A US-style migration debate is taking over Britain’s election - with a Trump acolyte leading the charge
CNN
At the end of Clacton Pier, where the salty North Sea breeze tangles with the sickly stench of the nearby amusement hall, a row of amateur fishermen gaze way off past the horizon, towards Europe.
At the end of Clacton Pier, where the salty North Sea breeze tangles with the sickly stench of the nearby amusement hall, a row of amateur fishermen gaze way off past the horizon, towards Europe. The lights and the noise here start early every day. Seagulls dart down from the sky; arcade games blare over each other; Radiohead, the Nineties alternative band, wails gloomily from a tinny speaker, until an employee notices, and puts on a dance anthem instead. The funfair is always in town, but the people have stopped coming. “We seem to be a bit forgotten down here in Clacton,” Danny Botterell, a small business owner, tells CNN of his aging seaside home, which can no longer rely on visitors from London. He looks towards an empty seafront. “It’s a bit like God’s waiting room.” But Clacton is the front line of Britain’s migration debate.

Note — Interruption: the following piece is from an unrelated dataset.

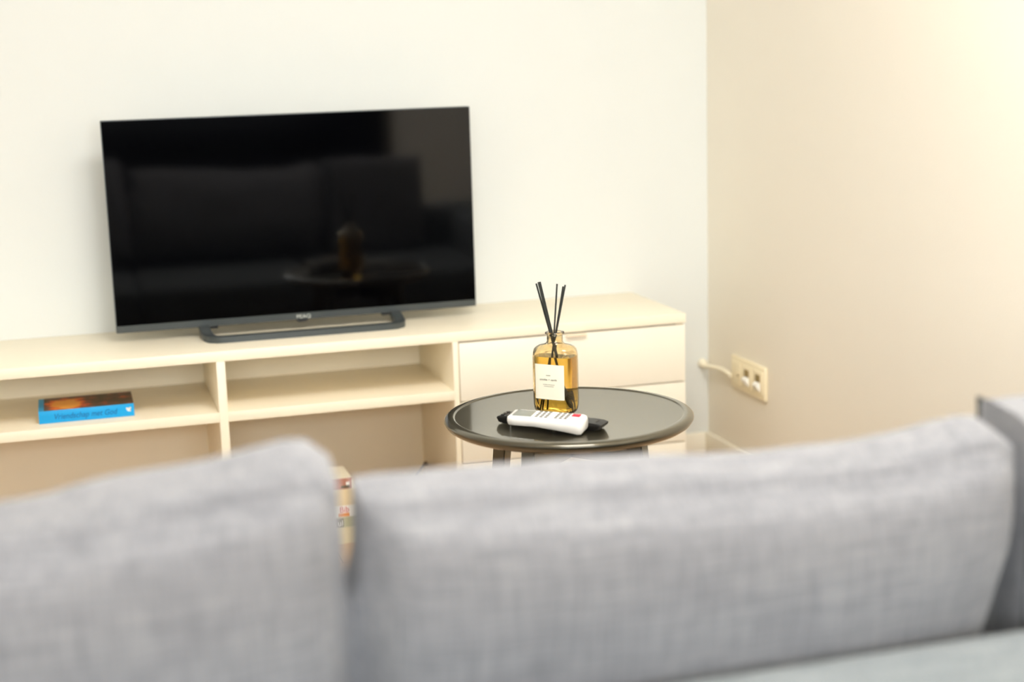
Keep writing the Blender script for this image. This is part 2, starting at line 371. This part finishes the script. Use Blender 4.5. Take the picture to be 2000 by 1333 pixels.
# ------------------------------------------------------------------ reed diffuser
BX, BY = .934, 2.890
TH = math.atan2(-.315, .949)-math.radians(27)
bt_ = thing('reed_diffuser', 'amber glass reed diffuser bottle with cream label on the black table', 'diffuser', (BX, BY, TT), TH)
def sup(a, b, n, t):
    c, s = math.cos(t), math.sin(t)
    return a*math.copysign(abs(c)**(2/n), c), b*math.copysign(abs(s)**(2/n), s)
A0, B0 = .0445, .028
bp = [(0, .70, 4), (.0015, .80, 4), (.005, .885, 4), (.011, .95, 4), (.020, .99, 4), (.032, 1, 4), (.11, 1, 4), (.120, .995, 4), (.128, .97, 4), (.134, .92, 4), (.1385, .83, 3.6), (.1415, .70, 3.2)]
nk = [(.1435, .0215, .0185), (.1455, .0180, .0168), (.149, .0160, .0160), (.160, .0158, .0158), (.1625, .0165, .0165), (.1638, .0188, .0188), (.1660, .0192, .0192), (.1682, .0180, .0180)]
def ring(a, b, n, z, N=64): return [sup(a, b, n, 2*PI*j/N)+(z,) for j in range(N)]
bm = bmesh.new()
out = [ring(A0*s, B0*min(1, s+.06*(s < 1)), n, z) for z, s, n in bp]+[ring(a, b, 2.2, z) for z, a, b in nk]
wt = .0024
inn = [ring(.0135, .0135, 2, .1680), ring(.0132, .0132, 2, .160), ring(.0135, .0135, 2, .149), ring(.0155, .0145, 2.2, .1435)]
inn += [ring(max(.003, A0*s-wt), max(.003, B0*min(1, s+.06*(s < 1))-wt), n, z-.002 if z > .1 else z) for z, s, n in bp[::-1] if z > .008]
inn += [ring(A0*.84, B0*.84, 4, .0065)]
rings(bm, out+inn)
finish(bm, 'bottle', M['glass'], bt_, angle=80)
bm = bmesh.new()
lq = [ring(A0*.82, B0*.82, 4, .0068)]+[ring(A0*s-wt-.0002, B0*min(1, s+.06*(s < 1))-wt-.0002, n, z) for z, s, n in bp if .008 < z < .119]+[ring(A0*.997-wt-.0002, B0-wt-.0002, 4, .1195)]
rings(bm, lq); finish(bm, 'oil', M['liquid'], bt_, angle=80)
# label: a curved paper patch on the front face
bm = bmesh.new(); N = 20; W = .0325
def front_y(x):
    return -B0*(1-min(1, abs(x)/A0)**4)**.25
R = []
for i in range(N+1):
    x = -W+2*W*i/N; y = front_y(x)-.0004
    R.append([(x, y, .034), (x, y-.0003, .034), (x, y-.0003, .1055), (x, y, .1055)])
rings(bm, R); lb = finish(bm, 'label', M['label'], bt_, angle=60)
text('smoke + earth', .0062, (-.002, -B0-.0009, .0745), (PI/2, 0, 0), M['ink'], lb, 'lettering', depth=.0001, sx=1.05)
text('essence', .0032, (-.002, -B0-.0009, .0835), (PI/2, 0, 0), M['ink'], lb, 'lettering', depth=.0001)
text('reed diffuser with natural oils', .0022, (-.001, -B0-.0009, .0645), (PI/2, 0, 0), M['ink'], lb, 'lettering', depth=.0001)
text('and calming wood notes', .0022, (-.001, -B0-.0009, .0610), (PI/2, 0, 0), M['ink'], lb, 'lettering', depth=.0001)
# reeds: straight black sticks, in bottle-local axes (tops given by camera-right offset)
cT, sT = math.cos(-math.radians(-27)), math.sin(-math.radians(-27))
def loc(rx, fy, z):   # camera-right, camera-forward offsets -> bottle axes
    c, s = math.cos(math.radians(27)), math.sin(math.radians(27))
    return Vector((rx*c-fy*s, rx*s+fy*c, z))
for (tx_, tf, tz, bx_, bf) in ((-.0345, .004, .266, .030, -.002), (-.030, -.004, .270, .026, -.006), (-.0268, 0, .270, .028, .004), (.0072, .006, .264, -.014, .006), (.0192, .003, .259, -.026, -.001), (.0235, -.004, .263, -.030, .003)):
    top = loc(tx_, tf, tz); zn = .166; bot0 = loc(bx_, bf, .008)
    f = (zn-.008)/(tz-.008); p = bot0.lerp(top, f)
    r = math.hypot(p.x, p.y); lim = .0100
    d = Vector((p.x, p.y, 0))*(max(0, r-lim)/max(r, 1e-6))
    top2 = top - d*.3; pn = p-d; dirn = (pn-top2)/(tz-zn); bot = pn+dirn*(zn-.009)
    bot.x = max(-A0+.012, min(A0-.012, bot.x)); bot.y = max(-B0+.009, min(B0-.009, bot.y))
    finish(sweep(bmesh.new(), [bot, pn, top2], .0018, n=8, up=Vector((0, 1, 0))), 'reed', M['reed'], bt_)

# ------------------------------------------------------------------ remotes
br = thing('remote_control', 'long black tv remote lying behind the white remote', 'remote control', (.8925, 2.794, TT), math.radians(-42), 'remote controls on the side table')
bm = bmesh.new()
R = []
for x, hw, zt, zb in ((-.1120, .017, .012, .007), (-.108, .020, .0150, .003), (-.095, .0215, .0165, .0005), (0, .0215, .0165, 0), (.09, .0215, .0165, 0), (.104, .021, .0155, .002), (.1125, .019, .013, .009)):
    R.append([(x, -hw*.8, zb), (x, hw*.8, zb), (x, hw, (zt+zb)/2+.002), (x, hw*.94, zt), (x, -hw*.94, zt), (x, -hw, (zt+zb)/2+.002)])
rings(bm, R); finish(bm, 'body', M['blackp'], br, angle=40)
for i in range(15):
    for j in range(3):
        x = -.100+i*.0115
        if i in (6, 10): continue
        finish(B(x-.0035, x+.0035, -.0155+j*.0125, -.0095+j*.0125, .0160, .0182, bev=.0008, seg=1), 'button', M['btnk'] if (i+j) % 3 else M['btnk2'], br, smooth=False)
text('PEAQ', .006, (.098, 0, .0166), (0, 0, PI/2), M['btnk'], br, 'logo')
wr = thing('remote_control', 'white remote with grey display and red button at the front', 'remote control', (.8702, 2.7500, TT), math.radians(-37), 'remote controls on the side table')
TILT = Matrix.Translation((0, 0, .0135)) @ Matrix.Rotation(math.radians(4), 4, 'X') @ Matrix.Rotation(math.radians(1.0), 4, 'Y')
bm = bmesh.new(); R = []
for x, hw, zt, zb in ((-.0755, .021, .017, .004), (-.073, .0235, .0190, .0015), (-.06, .0245, .0198, .001), (-.02, .0245, .0200, .0012), (.015, .0240, .0200, -.002), (.05, .0240, .0200, -.006), (.066, .024, .0195, -.0085), (.073, .0225, .0180, -.008), (.0762, .019, .014, -.003)):
    R.append([(x, -hw*.85, zb), (x, hw*.85, zb), (x, hw, zb+.004), (x, hw, zt-.003), (x, hw*.88, zt), (x, -hw*.88, zt), (x, -hw, zt-.003), (x, -hw, zb+.004)])
rings(bm, R); bmesh.ops.transform(bm, matrix=TILT, verts=bm.verts[:]); finish(bm, 'body', M['whitep'], wr, angle=45)
finish(B(-.066, -.028, -.018, .018, .0196, .0208, bev=.001, mtx=TILT), 'display', M['lcd'], wr)
for i in range(7):
    for j in range(4):
        x = -.018+i*.0098
        if i == 3: continue
        finish(B(x-.0032, x+.0032, -.0175+j*.0102, -.0117+j*.0102, .0195, .0212, bev=.0006, seg=1, mtx=TILT), 'button', M['btng'], wr, smooth=False)
finish(B(.048, .064, .002, .016, .0190, .0216, bev=.001, mtx=TILT), 'button', M['btnr'], wr)['label'] = 'red button'
for x, y, zt in ((-.0705, -.0185, .0135), (.018, -.0185, .0125)):
    finish(lathe(bmesh.new(), [(.0012, 0), (.001, zt)], 10, x, y), 'peg', M['clearp'], wr)

# ------------------------------------------------------------------ sofa
def interp(x, P):
    if x <= P[0][0]: return P[0][1]
    for (a, p), (b, q) in zip(P, P[1:]):
        if x <= b: return p+(q-p)*(x-a)/(b-a)
    return P[-1][1]
def cushion(w, h, t, seed=0, edge=.35, top=None, left=None, right=None, n_cut=30, wr_=.006):
    """top: (x offset, height above centre) of the upper outline; left/right: (height, half width) of the side outlines"""
    bm = bmesh.new(); bmesh.ops.create_cube(bm, size=2)
    bmesh.ops.subdivide_edges(bm, edges=bm.edges[:], cuts=n_cut, use_grid_fill=True)
    for v in bm.verts:
        a, b, c = v.co; fa, fc = 1-abs(a)**6, 1-abs(c)**2.4
        k = edge+(1-edge)*(max(0, fa)**.4)*(max(0, fc)**.5)
        q = abs(b)**5
        ox = a*w/2*(1-.03*q*abs(a)**6); oz = c*h/2*(1-.08*q*abs(c)**4)
        z_ = oz
        if a < 0 and left: ox *= interp(z_, left)/(w/2)
        if a > 0 and right: ox *= interp(z_, right)/(w/2)
        if c > 0 and top: oz *= interp(ox, top)/(h/2)
        y = b*t/2*k
        nz = noise.noise(Vector((ox*7+seed*9, y*7, oz*9)))*wr_+noise.noise(Vector((ox*22+seed*5, y*16, oz*14)))*wr_*.35
        v.co = Vector((ox, y, oz))+Vector((a*.2, b, c*.2)).normalized()*nz
    return bm
SX, SY = .40, 1.85
so = thing('sofa', 'grey linen sofa seen from behind in the foreground', 'sofa', (SX, SY, 0))
def spart(name, x0, x1, y0, y1, z0, z1, bev=.03, m='fabd'):
    return finish(B(x0-SX, x1-SX, y0-SY, y1-SY, z0, z1, bev=bev, seg=4), name, M[m], so, angle=60)
spart('backrest', -.62, 1.80, 1.25, 1.452, .07, .565, .018)
spart('seat_base', -.43, 1.64, 1.452, 2.22, .07, .26, .02)
spart('seat_cushion', -.43, .262, 1.455, 2.24, .262, .40, .03)
spart('seat_cushion', .266, .94, 1.455, 2.24, .262, .40, .03)
spart('seat_cushion', .944, 1.64, 1.455, 2.24, .262, .40, .03)
spart('armrest', 1.642, 1.80, 1.454, 2.24, .07, .55, .03)
spart('armrest', -.62, -.432, 1.454, 2.24, .07, .55, .03)
for x in (-.55, 1.72):
    for y in (1.32, 2.15):
        bm = bmesh.new(); lathe(bm, [(.016, 0), (.022, .075)], 20, x-SX, y-SY); finish(bm, 'leg', M['black'], so)
def place_cushion(label, ctr, w, h, t, rot, seed, pipe=False, **k):
    o = finish(cushion(w, h, t, seed, **k), 'back_cushion', M['fab'], angle=80)
    o.location = ctr; o.rotation_euler = rot
    tag(o, label, 'cushion', 'loose back cushions on the grey sofa')
    if pipe:
        y_, z_ = t*.405, h*.432
        loop = [(-w/2*.96, -y_, -z_), (-w/2*.965, -y_, z_*.96), (-w/2*.96, -y_*.9, z_), (-w/2*.96, y_*.9, z_), (-w/2*.965, y_, z_*.96), (-w/2*.96, y_, -z_)]
        finish(sweep(bmesh.new(), spline(loop, 4), .0035, n=8, up=Vector((1, 0, 0))), 'piping', M['pipe'], o)
    return o
cx_, cz_ = .660, .598
place_cushion('wide grey back cushion right of the gap, along the sofa', (cx_, 1.586, cz_+.006), .78, .38, .225, (math.radians(14), 0, 0), 1,
    top=[(x-cx_, z-cz_) for x, z in ((.265, .785), (.280, .793), (.453, .786), (.603, .777), (.738, .767), (.826, .765), (.893, .765), (.961, .774), (1.01, .787), (1.04, .783), (1.06, .76))],
    left=[(-.19, .402), (.05, .401), (.105, .389), (.19, .387)],
    right=[(-.19, .362), (-.09, .385), (.06, .408), (.15, .407), (.19, .395)])
cx_, cz_ = -.12, .610
place_cushion('puffy grey back cushion left of the gap, with a raised corner', (cx_, 1.589, cz_+.006), .76, .42, .24, (math.radians(14), 0, 0), 4, edge=.42,
    top=[(x-cx_, z-cz_) for x, z in ((-.5, .79), (-.30, .78), (-.081, .795), (-.031, .800), (.02, .812), (.097, .819), (.176, .832), (.215, .839), (.240, .832), (.256, .808), (.27, .77))],
    right=[(-.21, .391), (.04, .390), (.095, .380), (.15, .378), (.21, .373)])
place_cushion('grey back cushion with dark piping at the far right of the sofa', (1.282, 1.555, .602), .42, .39, .17, (math.radians(3), 0, math.radians(-6)), 8, pipe=True, edge=.8)

# ------------------------------------------------------------------ added ceiling panel, an unseen fill light from above
cl = thing('added_ceiling_panel', 'square white ceiling panel added as unseen fill light above the sofa', 'lamp', (.80, 1.80, ZC))
finish(B(-.47, .47, -.47, .47, -.03, 0, bev=.003), 'housing', M['panelw'], cl)
finish(B(-.44, .44, -.44, .44, -.034, -.0295), 'diffuser', M['fillglow'], cl, smooth=False)

# unseen drape added on the right wall to darken the screen reflection
bm = bmesh.new(); N = 90; R = []
for i in range(N+1):
    y = -.58-1.35*i/N; x = XR-.065+.028*math.sin(i*.75)+.008*math.sin(i*1.9+1)
    R.append([(x-.002, y, .02), (x+.002, y, .02), (x+.002, y, 2.38), (x-.002, y, 2.38)])
rings(bm, R)
cu_ = thing('added_curtain', 'dark navy drape added behind the camera to darken the tv reflection', 'added_curtain', (0, 0, 0))
finish(bm, 'drape', M['navy'], cu_, angle=80)
finish(sweep(bmesh.new(), [(XR-.065, -.55, 2.39), (XR-.065, -1.96, 2.39)], .011, n=16), 'rod', M['black'], cu_)
for y in (-.60, -1.92):
    finish(B(XR-.07, XR, y-.008, y+.008, 2.382, 2.398), 'bracket', M['black'], cu_)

And there is still one man who can draw a crowd: Nigel Farage, the rabble-rousing architect of Brexit and figurehead of the country’s populist right, who told hundreds on the pier last week that he was running to be their member of parliament in next month’s general election. Farage has pushed the boundaries of Britain’s conversation on migration for a decade, and more recently sought to do the same in the United States, campaigning regularly alongside former President Donald Trump. He has returned to hammer the ruling Conservatives from the right once more, as though little has changed since the tempestuous EU referendum campaign eight years ago that resulted in the UK’s departure from the bloc. “We know Nigel likes to get his point across, and shout,” Botterell says. “That’s a massive positive.” Like many here, he expects Farage to “speak the truth.”